**TASK INSTRUCTIONS:** Would you print the records below from the first line through the line containing "C = bpy.context.scene.collection", skipping the pictures?

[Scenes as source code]
>>

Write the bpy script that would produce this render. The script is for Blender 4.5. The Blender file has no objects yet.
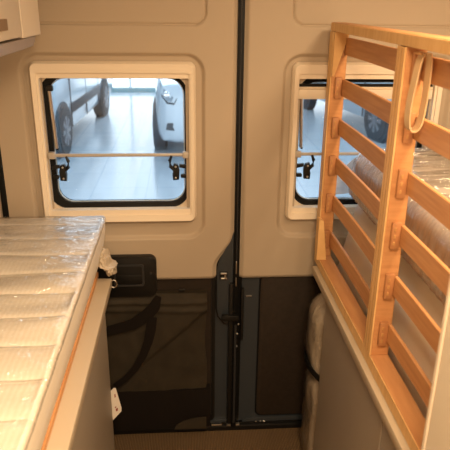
import bpy, bmesh, math, random
from mathutils import Vector, Matrix, noise
random.seed(7)
R = math.radians
C = bpy.context.scene.collection

# ------------------------------------------------------------------ materials
def mat(name, col, rough=.5, metal=0., spec=.5, bump=None, coat=0., noise_col=None, sheen=0.):
    """bump=(scale,(sx,sy,sz),strength,distance); noise_col=(col2,scale,(sx,sy,sz))"""
    m = bpy.data.materials.new(name); m.use_nodes = True
    nt = m.node_tree; b = nt.nodes['Principled BSDF']
    b.inputs['Base Color'].default_value = (*col, 1)
    b.inputs['Roughness'].default_value = rough
    b.inputs['Metallic'].default_value = metal
    b.inputs['Specular IOR Level'].default_value = spec
    b.inputs['Coat Weight'].default_value = coat
    b.inputs['Coat Roughness'].default_value = .15
    if sheen: b.inputs['Sheen Weight'].default_value = sheen
    tc = nt.nodes.new('ShaderNodeTexCoord')
    def ntex(scale, st, detail=4):
        mp = nt.nodes.new('ShaderNodeMapping'); mp.inputs['Scale'].default_value = st
        nt.links.new(tc.outputs['Object'], mp.inputs['Vector'])
        n = nt.nodes.new('ShaderNodeTexNoise'); n.inputs['Scale'].default_value = scale
        n.inputs['Detail'].default_value = detail
        nt.links.new(mp.outputs[0], n.inputs['Vector']); return n
    if noise_col:
        n = ntex(noise_col[1], noise_col[2])
        r = nt.nodes.new('ShaderNodeValToRGB')
        r.color_ramp.elements[0].position = .35; r.color_ramp.elements[1].position = .65
        r.color_ramp.elements[0].color = (*col, 1); r.color_ramp.elements[1].color = (*noise_col[0], 1)
        nt.links.new(n.outputs['Fac'], r.inputs[0]); nt.links.new(r.outputs[0], b.inputs['Base Color'])
    if bump:
        n = ntex(bump[0], bump[1])
        bp = nt.nodes.new('ShaderNodeBump'); bp.inputs['Strength'].default_value = bump[2]
        bp.inputs['Distance'].default_value = bump[3]
        nt.links.new(n.outputs['Fac'], bp.inputs['Height']); nt.links.new(bp.outputs[0], b.inputs['Normal'])
    return m

M = {}
M['trim'] = mat('beige_trim_plastic', (.45, .365, .27), .55, bump=(500, (1, 1, 1), .25, .0006), spec=.3)
M['cream'] = mat('cream_window_plastic', (.82, .71, .56), .42, spec=.35)
M['cream2'] = mat('cream_ledge_plastic', (.66, .56, .43), .5)
M['rubber'] = mat('black_rubber', (.005, .005, .005), .5, spec=.2)
M['blackpl'] = mat('black_plastic', (.008, .0075, .007), .4, spec=.35)
M['seal_line'] = mat('dark_grey_rubber', (.03, .03, .032), .3)
M['steelpaint'] = mat('blue_grey_door_paint', (.032, .039, .047), .35, coat=.3)
M['hardboard'] = mat('dark_brown_hardboard', (.024, .017, .012), .7, noise_col=((.030, .021, .015), 60, (1, 1, 1)), spec=.2)
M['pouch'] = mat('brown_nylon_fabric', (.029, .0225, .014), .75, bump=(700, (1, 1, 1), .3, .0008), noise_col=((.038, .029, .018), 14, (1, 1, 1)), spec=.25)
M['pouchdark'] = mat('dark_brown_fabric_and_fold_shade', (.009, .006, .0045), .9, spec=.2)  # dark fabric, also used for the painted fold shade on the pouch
M['metal'] = mat('brushed_metal', (.62, .58, .53), .28, metal=1.)
M['chrome'] = mat('chrome', (.8, .8, .8), .12, metal=1.)
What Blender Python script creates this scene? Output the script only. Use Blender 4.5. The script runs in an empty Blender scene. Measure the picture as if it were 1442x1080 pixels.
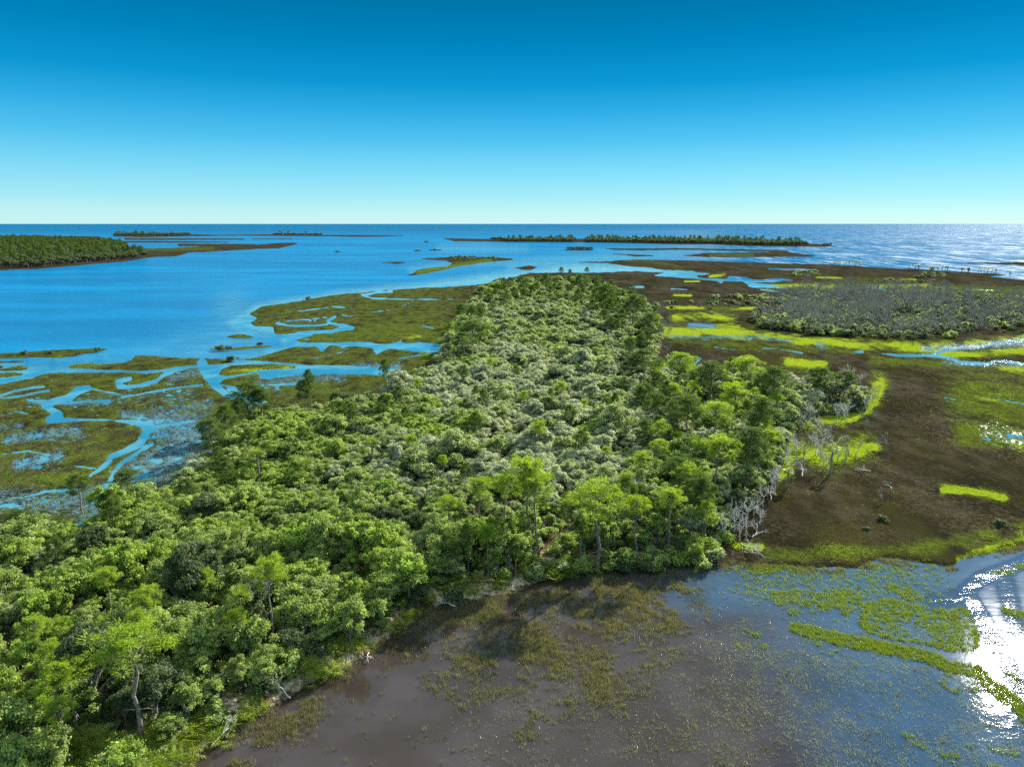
import bpy, math, random
import numpy as np
from mathutils import Vector, Matrix
R = math.radians
rng = np.random.default_rng(11)
random.seed(5)
scene = bpy.context.scene
COL = scene.collection
# ------------------------------------------------------------------ camera
H, PITCH, F, CX, CY = 50.0, R(12.8), 992.0, 721.0, 540.0
cam_d = bpy.data.cameras.new('camera')
cam_d.sensor_width = 36.0
cam_d.lens = 36.0 * F / 1442.0
cam_d.clip_start, cam_d.clip_end = 0.5, 300000.0
cam = bpy.data.objects.new('camera', cam_d)
COL.objects.link(cam)
cam.location = (0, 0, H)
cam.rotation_euler = (R(90) - PITCH, 0, 0)
scene.camera = cam

def at(px, py, z=0.0):
    px = np.asarray(px, float); py = np.asarray(py, float)
    xc = (px - CX) / F; yc = (CY - py) / F
    dy = math.cos(PITCH) + yc * math.sin(PITCH)
    dz = -math.sin(PITCH) + yc * math.cos(PITCH)
    t = (z - H) / np.minimum(dz, -1e-5)
    return xc * t, dy * t

def proj(X, Y, z=0.0):
    X = np.asarray(X, float); Y = np.asarray(Y, float)
    f = Y * math.cos(PITCH) - (z - H) * math.sin(PITCH)
    u = Y * math.sin(PITCH) + (z - H) * math.cos(PITCH)
    f = np.maximum(f, 1e-3)
    return CX + F * X / f, CY - F * u / f

# ------------------------------------------------------------------ noise
def _h(ix, iy, s):
    n = (ix.astype(np.int64) * 374761393 + iy.astype(np.int64) * 668265263 + s * 974711) & 0x7fffffff
    n = ((n ^ (n >> 13)) * 1274126177) & 0x7fffffff
    return ((n ^ (n >> 16)) & 0xffff) / 65535.0
def vnoise(x, y, s=0):
    ix = np.floor(x); iy = np.floor(y); fx = x - ix; fy = y - iy
    fx = fx * fx * (3 - 2 * fx); fy = fy * fy * (3 - 2 * fy)
    a = _h(ix, iy, s); b = _h(ix + 1, iy, s); c = _h(ix, iy + 1, s); d = _h(ix + 1, iy + 1, s)
    return (a * (1 - fx) + b * fx) * (1 - fy) + (c * (1 - fx) + d * fx) * fy
def fbm(x, y, s=0, o=3):
    v = 0; a = 0.5; t = 0
    for i in range(o):
        v = v + a * vnoise(x * 2 ** i + 13.7 * i, y * 2 ** i - 7.1 * i, s + i); t += a; a *= 0.5
    return v / t
def sstep(a, b, x):
    t = np.clip((x - a) / (b - a), 0, 1)
    return t * t * (3 - 2 * t)

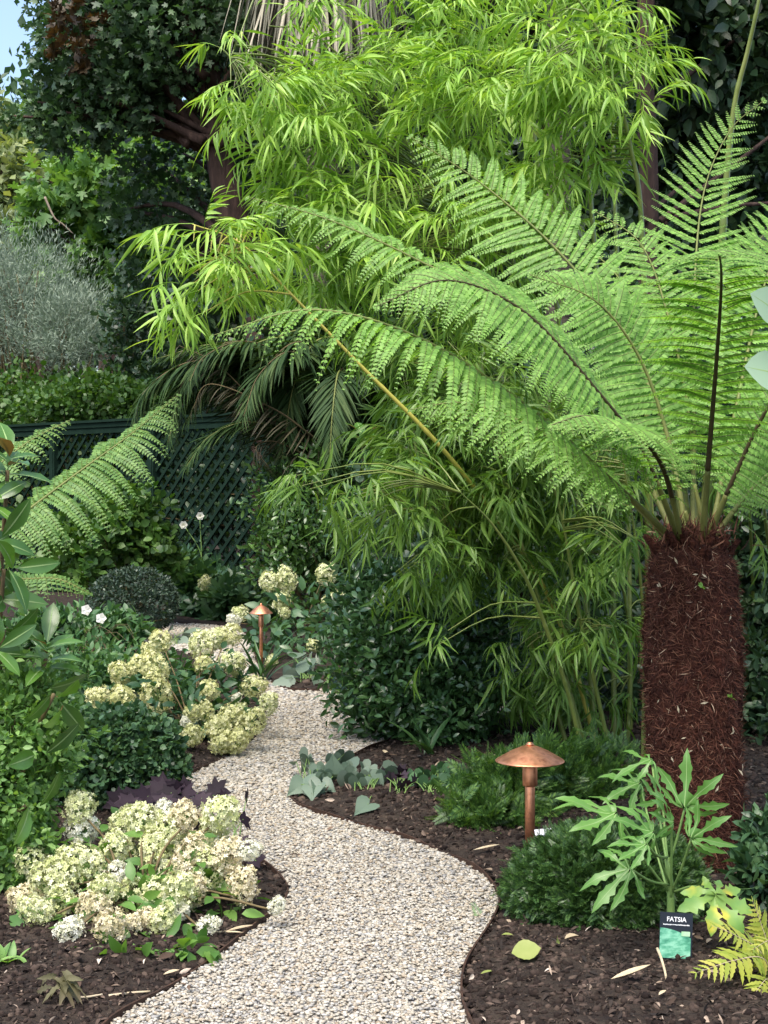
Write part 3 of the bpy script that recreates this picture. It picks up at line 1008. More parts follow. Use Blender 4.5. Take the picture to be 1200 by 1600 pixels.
    for (u, h) in ((1075, .12), (1090, .2), (1083, .08)):
        b = P(u, 845, 4.42)
        kk = np.linspace(0, 1, 14)
        p = np.c_[b[0] + .012 * np.sin(kk * 4), np.full(14, b[1]), b[2] - .03 + h * kk]
        cz.add(*tube(p, np.linspace(.011, .006, 14), 6))
    cz.build('crozier', M['stipe'], root)


tree_fern()


def left_fern():
    base = P(-90, 0, 5.5)
    root = thing('tree_fern', 'tree fern at the left edge reaching one long frond in front of the lattice fence', 'tree fern', (base[0], 5.5, 0))
    mb = MB()
    mb.add(*tube(np.array([[base[0], 5.5, z] for z in np.linspace(-.02, .62, 9)]), np.linspace(.11, .1, 9), 16))
    n = 3000
    ang = rng.uniform(0, 2 * np.pi, n)
    out = np.stack([np.cos(ang), np.sin(ang), np.zeros(n)], 1)
    pos = np.c_[np.full(n, base[0]), np.full(n, 5.5), rng.uniform(0, .63, n)] + out * .1
    mb.inst(leaf(.12, 3, .1, .3), pos, frames(unit(out * .4 + rng.normal(size=(n, 3))), out) * .04, 1)
    mb.build('trunk', [M['trunk_core'], M['fibre']], root)
    for c, L, dr, nn in (
            ([(-88, 905, 5.5), (-40, 860, 5.55), (40, 800, 5.6), (120, 740, 5.65), (205, 678, 5.7), (278, 617, 5.75)], .235, .6, 46),
            ([(-92, 905, 5.55), (-70, 820, 5.65), (-20, 745, 5.7), (45, 690, 5.75), (112, 655, 5.8)], .13, .5, 34),
            ([(-85, 908, 5.45), (-40, 900, 5.4), (30, 905, 5.35), (90, 905, 5.3), (142, 928, 5.3)], .075, .5, 30),
            ([(-92, 905, 5.4), (-100, 800, 5.2), (-90, 720, 5.0), (-60, 690, 4.8)], .2, .3, 30),
            ([(-95, 905, 5.5), (-160, 830, 5.6), (-240, 760, 5.7), (-330, 730, 5.8)], .2, .3, 30)):
        mb = MB()
        frond(mb, np.array([P(*q) for q in c]), L, start=.1, n=nn, droop=dr, pl=.024, step=.0105, face=.45)
        mb.build('frond', [M['fern_cool'], M['rachis_green'], M['stipe'], M['midrib']], root)


left_fern()


# ------------------------------------------------------------------ bamboo
def cv(*q):
    return [P(*k) if len(k) == 3 else G(k[0], k[1]) for k in q]


def base_at(u, Y):
    return (u, HORIZON + CAM_H * FPX / Y, Y)


tall = [cv(base_at(900, 6.6), (870, 800, 6.7), (800, 400, 6.8), (700, 60, 6.9), (560, -160, 6.8), (430, -60, 6.4), (360, 90, 6.2)),
        cv(base_at(930, 6.8), (905, 800, 6.9), (860, 400, 7.0), (800, 0, 7.1), (720, -300, 7.2)),
        cv(base_at(960, 6.5), (955, 800, 6.6), (930, 400, 6.6), (890, 0, 6.6), (840, -250, 6.5)),
        cv(base_at(1012, 6.2), (1012, 700, 6.2), (1002, 345, 6.1), (985, 230, 6.05), (966, 150, 6.0), (930, 40, 5.95), (870, -40, 5.85)),
        cv(base_at(880, 7.0), (830, 800, 7.1), (740, 450, 7.1), (620, 200, 7.0), (500, 60, 6.8), (420, 40, 6.7)),
        cv(base_at(985, 6.9), (980, 700, 7.0), (960, 300, 7.0), (960, -100, 7.0), (1000, -300, 7.0))]
bamboo('tall_bamboo', 'tall arching bamboo with bright yellow-green leaf sprays filling the top centre', tall,
       [(382, 110, 6.2, 50, 60), (352, 72, 6.15, 26, 22), (415, 180, 6.2, 52, 55), (470, 235, 6.3, 90, 70), (420, 265, 6.3, 45, 40), (540, 170, 6.6, 120, 90), (690, 90, 6.8, 140, 120),
        (520, 290, 6.4, 90, 60), (640, 340, 6.4, 130, 80), (760, 190, 6.6, 120, 120), (880, 60, 6.2, 110, 100), (900, 130, 6.0, 70, 60), (930, 180, 5.95, 50, 50), (1000, 165, 5.95, 26, 32), (985, 70, 6.0, 40, 45),
        (880, 210, 6.2, 70, 70), (908, 300, 6.2, 50, 50), (500, 400, 6.5, 70, 60), (470, 330, 6.6, 60, 50), (450, 420, 7.0, 50, 50), (530, 350, 6.9, 70, 60), (600, 440, 6.5, 110, 80), (820, 320, 6.9, 90, 90), (720, 450, 6.8, 120, 80),
        (480, 20, 6.6, 50, 45), (600, -40, 6.8, 120, 60), (780, -60, 6.8, 140, 70), (950, -20, 6.3, 90, 50), (620, 150, 7.2, 150, 120), (590, 490, 6.8, 50, 40)],
       'bamboo', 1.0, 4.2, 'culm', .015)
yc = [cv(base_at(938, 6.4), (870, 960, 6.3), (790, 830, 6.2), (690, 700, 6.0), (560, 568, 5.9), (455, 460, 5.8), (375, 380, 5.75), (300, 350, 5.7))]
bamboo('leaning_bamboo', 'single yellow bamboo cane leaning left above the date palm with a drooping leaf spray', yc,
       [(315, 385, 5.7, 62, 45), (365, 345, 5.75, 45, 28), (285, 420, 5.7, 42, 40), (395, 410, 5.75, 32, 32), (345, 440, 5.7, 45, 32), (308, 490, 5.7, 14, 22)],
       'bamboo', 1.05, 4.2, 'culm_yellow', .010)
low = [cv(base_at(922, 6.3), (870, 1010, 6.25), (832, 905, 6.2), (790, 760, 6.1), (760, 640, 6.0)),
       cv(base_at(958, 6.2), (930, 1070, 6.15), (905, 960, 6.1), (880, 820, 6.0), (850, 700, 5.9)),
       cv(base_at(916, 6.1), (890, 1090, 6.05), (860, 1000, 6.0), (820, 900, 5.9), (770, 820, 5.8), (720, 770, 5.75)),
       cv(base_at(1004, 6.2), (1006, 1000, 6.2), (998, 880, 6.15), (980, 760, 6.1), (960, 640, 6.0)),
       cv(base_at(980, 6.5), (985, 1000, 6.5), (960, 850, 6.45), (930, 700, 6.4)),
       cv(base_at(890, 6.5), (850, 1050, 6.5), (800, 950, 6.4), (720, 850, 6.3), (660, 800, 6.2)),
       cv(base_at(1030, 6.5), (1035, 950, 6.5), (1020, 800, 6.5), (1010, 650, 6.5))]
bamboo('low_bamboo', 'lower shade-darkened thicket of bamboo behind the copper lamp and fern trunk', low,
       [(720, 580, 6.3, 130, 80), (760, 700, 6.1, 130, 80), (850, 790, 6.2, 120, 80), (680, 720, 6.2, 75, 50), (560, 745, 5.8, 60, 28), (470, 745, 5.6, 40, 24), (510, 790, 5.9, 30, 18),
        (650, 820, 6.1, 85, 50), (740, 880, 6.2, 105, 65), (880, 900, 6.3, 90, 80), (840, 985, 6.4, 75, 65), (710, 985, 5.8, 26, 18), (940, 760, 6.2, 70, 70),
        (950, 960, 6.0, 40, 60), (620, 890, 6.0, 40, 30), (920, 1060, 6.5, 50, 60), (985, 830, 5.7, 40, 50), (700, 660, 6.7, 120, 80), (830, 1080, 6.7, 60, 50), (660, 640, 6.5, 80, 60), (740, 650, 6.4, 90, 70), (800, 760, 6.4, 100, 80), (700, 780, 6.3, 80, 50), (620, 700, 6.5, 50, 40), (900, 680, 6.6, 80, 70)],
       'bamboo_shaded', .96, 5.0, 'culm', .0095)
rb = [cv(base_at(1212, 6.9), (1205, 900, 6.8), (1190, 760, 6.4), (1190, 640, 6.0)),
      cv(base_at(1180, 7.0), (1176, 900, 6.8), (1165, 720, 6.2), (1150, 640, 6.0)),
      cv(base_at(1250, 6.2), (1240, 800, 6.2), (1215, 500, 6.1))]
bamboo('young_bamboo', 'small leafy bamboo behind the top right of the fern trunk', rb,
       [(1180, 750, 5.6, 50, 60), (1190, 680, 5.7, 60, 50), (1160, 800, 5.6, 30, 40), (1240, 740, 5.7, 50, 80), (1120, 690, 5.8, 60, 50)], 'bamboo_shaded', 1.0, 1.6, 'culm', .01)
pc = [cv(base_at(1100, 5.8), (1112, 700, 5.8), (1130, 350, 5.75), (1146, 175, 5.7), (1168, 80, 5.65), (1186, 0, 5.6), (1215, -150, 5.55))]
bamboo('bare_bamboo_cane', 'bare green bamboo cane slanting up at the top right against dark leaves', pc, [(1230, -190, 5.5, 60, 40)], 'bamboo', 1.1, 1.0, 'culm', .018)


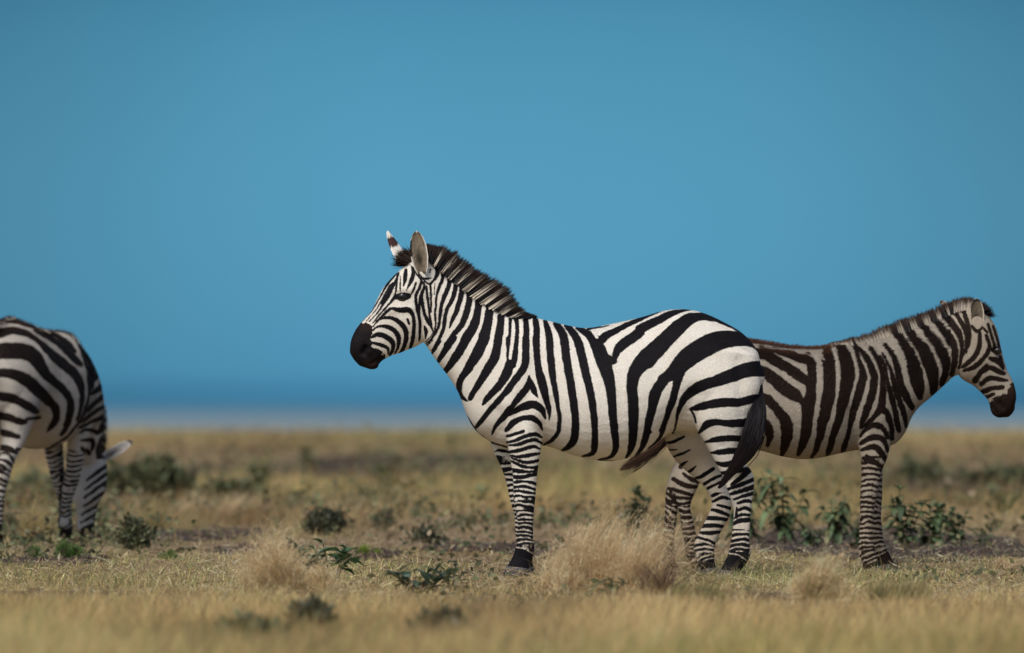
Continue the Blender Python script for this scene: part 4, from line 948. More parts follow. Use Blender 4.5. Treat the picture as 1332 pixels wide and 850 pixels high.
# the coat pattern was traced square to the seen flank's curve: u runs along an oblique body axis, the far flank mirrors it
lat_ = -np.abs(V[:, 1]) * np.where(V[:, 2] > .62, 1, np.sign(-V[:, 1]))
U = V[:, 0] * math.cos(TH) - lat_ * math.sin(TH)
pu = (U + ROOT_X) / SL + 666; pv = 713 - V[:, 2] / SL
P2 = np.stack([pu, pv], 1)
P2 = P2 + np.stack([(vnoise(pu / 6, pv / 6, 33) - .5) * 1.4, (vnoise(pu / 6, pv / 6, 34) - .5) * 1.4], 1)
N_ = (0, 405, 4.359); S_ = (0, 400, 2.5)
bodyL = Z(*N_,
  [(-60,140,60),(0,128,58),(80,112,46),(150,125,40),(210,160,30),(260,210,40),(330,280,58),(400,340,54),(440,400,45),(455,470,30),(450,540,24),(428,615,16)],
  [(-60,230,90),(0,230,90),(80,225,94),(160,235,94),(210,270,80),(260,350,60),(310,400,50),(360,450,45),(392,510,40),(390,580,40),(370,650,34),(338,705,18)],
  [(-60,350,50),(0,350,50),(80,355,60),(150,385,70),(210,435,70),(270,500,60),(310,545,50),(315,600,44),(290,650,34),(262,685,10)],
  [(-60,485,50),(0,485,54),(70,490,55),(130,515,50),(190,550,48),(212,572,26)], [(-60,585,40),(0,590,45),(70,605,45),(130,625,40),(160,625,22)], [(168,612,20),(222,604,20)],
  [(-60,670,40),(0,680,40),(60,695,40),(115,712,32)], [(-60,765,38),(0,770,40),(60,780,38),(104,797,26)], [(200,108,20),(270,148,30),(330,190,34),(380,240,40),(430,290,34),(446,312,12)],
  [(240,112,20),(310,140,25),(370,185,34),(406,228,20)], [(400,135,24),(450,200,34),(490,280,34),(502,360,28),(500,435,18)],
  [(420,180,12),(455,260,20),(480,340,20),(490,420,20),(488,480,15),(470,560,18),(430,640,18),(370,710,16),(300,760,12),(230,787,9)],
  [(430,138,30),(490,190,40),(525,260,34),(527,340,24),(515,392,12)], [(585,375,18),(540,430,34),(500,470,20)], [(592,440,20),(550,490,30),(500,540,24),(478,572,12)],
  [(578,530,20),(530,560,24),(480,600,22),(448,632,12)], [(582,580,28),(540,610,30),(490,630,22),(438,662,14)], [(558,640,38),(520,690,30),(470,670,20),(428,692,12)],
  [(545,720,28),(530,780,48),(525,830,38)], [(438,735,16),(490,740,30),(485,790,24)], [(440,780,22),(470,810,28)], [(110,780,18),(200,787,12)])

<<

**WRITTEN RESPONSE:**
Write the bpy script that would produce this render. The script is for Blender 4.5. The Blender file has no objects yet.
import bpy, bmesh, math, random
from mathutils import Vector, Matrix, noise
random.seed(7)
R = math.radians
C = bpy.context.scene.collection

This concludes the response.